Après la publication de cet ouvrage, LA BLANCHÈRE semble s’être focalisé sur sa carrière de naturaliste. En 1868, il publie La pêche et les poissons, nouveau dictionnaire général des pêches, illustré par des dessins colorisés réalisés d’après ses propres clichés. Il décèdera au Havre en 1880.
Extraits
– Éclairage du modèle : § 1. Le grand écueil de la photographie, c’est qu’elle donne d’un seul coup une image complète : si donc, par la faute de l’opérateur, le modèle est défectueux, l’épreuve le sera forcément et sans remède. § 2. Pour avoir un modèle parfait, il faut disposer artistement ses lignes, c’est de la perspective ; il faut éclairer parfaitement ses reliefs, c’est là du dessin. Pour éclairer parfaitement, il faut disposer de moyens appropriés de varier l’incidence et la valeur de la lumière générale qui nous entoure. Tout cela ne peut guère s’obtenir que dans un endroit spécial, exposé au nord, vitré sur la plus grande partie au-dessus et par côté, et muni de rideaux se mouvant dans tous les sens. Mais quand on se borne au rôle d’amateur, cette installation n’est pas indispensable. Une chambre vaste et bien éclairée par une fenêtre AB au nord peut suffire.
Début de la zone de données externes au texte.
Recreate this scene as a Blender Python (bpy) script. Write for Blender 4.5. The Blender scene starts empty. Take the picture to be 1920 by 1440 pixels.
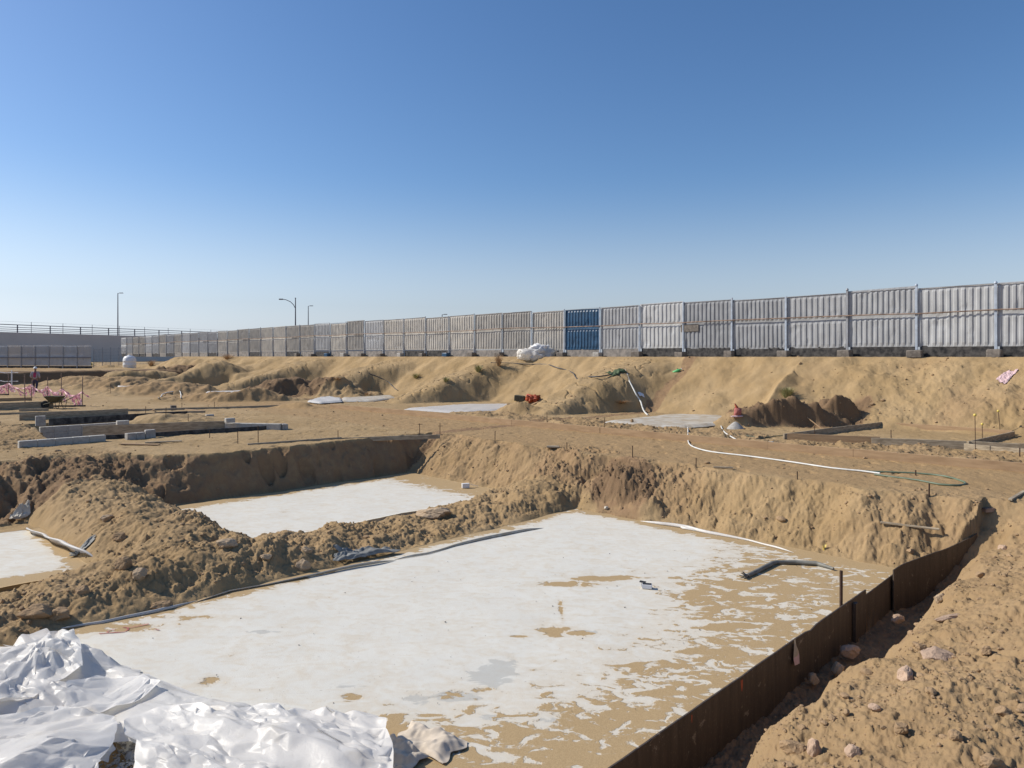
import bpy, math, random
import numpy as np
from mathutils import Vector, Matrix
random.seed(7); RNG = np.random.RandomState(11)
SC = bpy.context.scene
COL = SC.collection

# ------------------------------------------------------------------ camera, sky, sun
# eye level is z = 0, the levelled terrace is z = -2.5 ; X right, Y forward, metres
F = 1300.0; HOR = 668.0; T = -2.5; FLOOR = -3.62; SLAB = -3.56
cam = bpy.data.cameras.new('camera'); co = bpy.data.objects.new('camera', cam); COL.objects.link(co)
co.location = (0, 0, 0); co.rotation_euler = (math.radians(90), 0, 0)
cam.sensor_width = 36; cam.lens = 36*F/1920; cam.shift_y = -(720-HOR)/1920
cam.clip_start = 0.1; cam.clip_end = 20000
SC.camera = co
SUN_EL = math.radians(37); SUN_AZ = math.radians(-78)       # azimuth from +Y, clockwise
sdir = Vector((math.sin(SUN_AZ)*math.cos(SUN_EL), math.cos(SUN_AZ)*math.cos(SUN_EL), math.sin(SUN_EL)))
w = bpy.data.worlds.new('World'); SC.world = w; w.use_nodes = True
nt = w.node_tree; nt.nodes.clear()
sky = nt.nodes.new('ShaderNodeTexSky'); sky.sky_type = 'NISHITA'; sky.sun_disc = False
sky.sun_elevation = SUN_EL; sky.sun_rotation = SUN_AZ
sky.air_density = 1.0; sky.dust_density = 0.6; sky.ozone_density = 2.2; sky.altitude = 0
bg = nt.nodes.new('ShaderNodeBackground'); bg.inputs[1].default_value = 0.10
wo = nt.nodes.new('ShaderNodeOutputWorld')
hs = nt.nodes.new('ShaderNodeHueSaturation'); hs.inputs['Saturation'].default_value = 1.19; hs.inputs['Value'].default_value = 1.0
tn = nt.nodes.new('ShaderNodeMix'); tn.data_type = 'RGBA'; tn.blend_type = 'MULTIPLY'; tn.inputs[0].default_value = 1.0; tn.inputs[7].default_value = (.97, .985, 1.06, 1)
nt.links.new(sky.outputs[0], hs.inputs['Color']); tc = nt.nodes.new('ShaderNodeTexCoord'); sx = nt.nodes.new('ShaderNodeSeparateXYZ'); nt.links.new(tc.outputs['Generated'], sx.inputs[0])
mr = nt.nodes.new('ShaderNodeMapRange'); mr.interpolation_type = 'SMOOTHSTEP'; mr.inputs[1].default_value = -.01; mr.inputs[2].default_value = .26; mr.inputs[3].default_value = .80; mr.inputs[4].default_value = 0
nt.links.new(sx.outputs[2], mr.inputs[0])
hz = nt.nodes.new('ShaderNodeHueSaturation'); hz.inputs['Saturation'].default_value = 0.0; nt.links.new(sky.outputs[0], hz.inputs['Color'])
ht = nt.nodes.new('ShaderNodeMix'); ht.data_type = 'RGBA'; ht.blend_type = 'MULTIPLY'; ht.inputs[0].default_value = 1.0; ht.inputs[7].default_value = (.80, .88, .97, 1); nt.links.new(hz.outputs[0], ht.inputs[6])
hm = nt.nodes.new('ShaderNodeMix'); hm.data_type = 'RGBA'; nt.links.new(mr.outputs[0], hm.inputs[0]); nt.links.new(hs.outputs[0], hm.inputs[6]); nt.links.new(ht.outputs[2], hm.inputs[7])
nt.links.new(hm.outputs[2], tn.inputs[6]); nt.links.new(tn.outputs[2], bg.inputs[0]); nt.links.new(bg.outputs[0], wo.inputs[0])
sl = bpy.data.lights.new('sun', 'SUN'); sl.energy = 4.2; sl.angle = math.radians(0.5); sl.color = (1.0, 0.93, 0.82)
so = bpy.data.objects.new('sun', sl); COL.objects.link(so)
so.rotation_euler = (-sdir).to_track_quat('-Z', 'Y').to_euler()
SC.view_settings.view_transform = 'Standard'; SC.view_settings.look = 'None'
SC.view_settings.exposure = 0.25; SC.view_settings.gamma = 1.0
SC.view_settings.use_curve_mapping = False

# ------------------------------------------------------------------ noise
def _h(ix, iy, seed):
    ix = ix.astype(np.uint32); iy = iy.astype(np.uint32)
    n = ix*np.uint32(374761393) + iy*np.uint32(668265263) + np.uint32((seed*2246822519) & 0xffffffff)
    n = (n ^ (n >> np.uint32(13)))*np.uint32(1274126177)
    n = (n ^ (n >> np.uint32(15)))*np.uint32(2246822519)
    return (n ^ (n >> np.uint32(16))).astype(np.float64)/4294967296.0
def perlin(x, y, seed=0):
    x = np.asarray(x, float)+1000.; y = np.asarray(y, float)+1000.
    ix = np.floor(x).astype(np.int64); iy = np.floor(y).astype(np.int64); fx = x-ix; fy = y-iy
    u = fx*fx*fx*(fx*(fx*6-15)+10); v = fy*fy*fy*(fy*(fy*6-15)+10)
    def g(dx, dy):
        t = _h(ix+dx, iy+dy, seed)*2*math.pi
        return np.cos(t)*(fx-dx)+np.sin(t)*(fy-dy)
    a = g(0, 0)*(1-u)+g(1, 0)*u; b = g(0, 1)*(1-u)+g(1, 1)*u
    return (a*(1-v)+b*v)*1.5
def fbm(x, y, seed=0, oct=4, gain=0.5, lac=2.03):
    s = 0; a = 1.0
    for i in range(oct):
        s = s + a*perlin(x*lac**i, y*lac**i, seed+i*17); a *= gain
    return s
def clods(x, y, cell, seed=0, dens=.6):
    """hemispherical lumps of random size, unit: fraction of cell"""
    x = np.asarray(x, float)/cell+500; y = np.asarray(y, float)/cell+500
    ix = np.floor(x).astype(np.int64); iy = np.floor(y).astype(np.int64)
    out = np.zeros_like(x)
    for dx in (-1, 0, 1):
        for dy in (-1, 0, 1):
            cx = ix+dx; cy = iy+dy
            px = cx+_h(cx, cy, seed); py = cy+_h(cx, cy, seed+1); r = 0.15+0.5*_h(cx, cy, seed+2)**2
            th = _h(cx, cy, seed+3)*3.14; st = 0.6+0.4*_h(cx, cy, seed+4)
            ux = (x-px)*np.cos(th)+(y-py)*np.sin(th); uy = (-(x-px)*np.sin(th)+(y-py)*np.cos(th))/st
            d2 = (ux*ux+uy*uy)/(r*r)
            tl = (_h(cx, cy, seed+5)-.5)*1.3*ux/r+(_h(cx, cy, seed+6)-.5)*1.3*uy/r
            out = np.maximum(out, r*np.clip(1-d2*d2, 0, 1)**.5*np.clip(.75+tl, .15, 1.15)*(_h(cx, cy, seed+7) < dens))
    return out*cell
def facet(x, y, cell, seed, rot=.4):
    """continuous but creased: random heights joined by flat triangles"""
    c, s_ = math.cos(rot), math.sin(rot); u = (x*c+y*s_)/cell+300; v = (-x*s_+y*c)/cell+300
    iu = np.floor(u).astype(np.int64); iv = np.floor(v).astype(np.int64); fu = u-iu; fv = v-iv
    h00 = _h(iu, iv, seed); h10 = _h(iu+1, iv, seed); h01 = _h(iu, iv+1, seed); h11 = _h(iu+1, iv+1, seed)
    return np.where(fu+fv < 1, h00+(h10-h00)*fu+(h01-h00)*fv, h11+(h01-h11)*(1-fu)+(h10-h11)*(1-fv))-.5
def ss(x, e0, e1):
    t = np.clip((x-e0)/(e1-e0), 0, 1); return t*t*(3-2*t)
def lin(x, e0, e1): return np.clip((x-e0)/(e1-e0), 0, 1)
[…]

Il faut, dans ce cas, faire poser le modèle D de trois quarts en face de la fenêtre, et choisir un objectif C.
– Collodion négatif : Pour les portraits dont la figure vient trop vite, on agite devant la tête, et pendant les derniers moments de la pose, un écran de velours noir, monté à l’extrémité d’une petite tige noire en bois ; de cette façon, on donne aux habits le temps de venir à point, car la pose doit être plus longue pour eux, dans le rapport de 3 à 2 pour le visage.